Auch der Tierpark Berlin sucht laufend nach neuen Möglichkeiten, den Betrieb hinsichtlich der Nachhaltigkeit weiter zu optimieren. In Bezug auf Recycling testen wir derzeit zusammen mit der Freien Universität Berlin wie unser Tiermist in Biokohle verwandelt werden kann. Bei uns im Tierpark fallen jährlich ca. 8.000 m³ Mist und rund 16.000 m³ Laub an. Die Umwandlung in Pflanzenkohle wirkt dem Klimawandel durch die Förderung der Kohlenstoff-Speicherung in Böden und der Reduzierung von Treibhausgasemissionen entgegen. Der Biokohlekompost kann dann wiederum in unseren oder anderen Berliner Pflanzungen eingesetzt werden, was den gesamten organischen Stoffkreislauf optimiert.

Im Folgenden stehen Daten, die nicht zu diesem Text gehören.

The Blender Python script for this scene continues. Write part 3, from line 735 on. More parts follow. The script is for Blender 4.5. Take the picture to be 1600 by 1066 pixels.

Recycling spielt bei der Einsparung von Ressourcen eine ganz bedeutende Rolle und kann ganz sicher auch zu einer lebenswerteren Stadt beitragen. Wenn wir die Recyclingquote unseres Abfalls in Berlin – und auch darüber hinaus – noch weiter erhöhen können, tragen wir damit auf zweierlei Wegen zum Artenschutz bei. Zum einen werden durch die Wiederverwertung von Ressourcen weniger Lebensräume von Wildtieren zur Rohstoffgewinnung zerstört. Zum anderen bedeutet weniger Müll in Straßen, Parks und Flüssen nicht nur ein ansprechenderes Stadtbild, sondern auch weniger Verschmutzung unserer Meere.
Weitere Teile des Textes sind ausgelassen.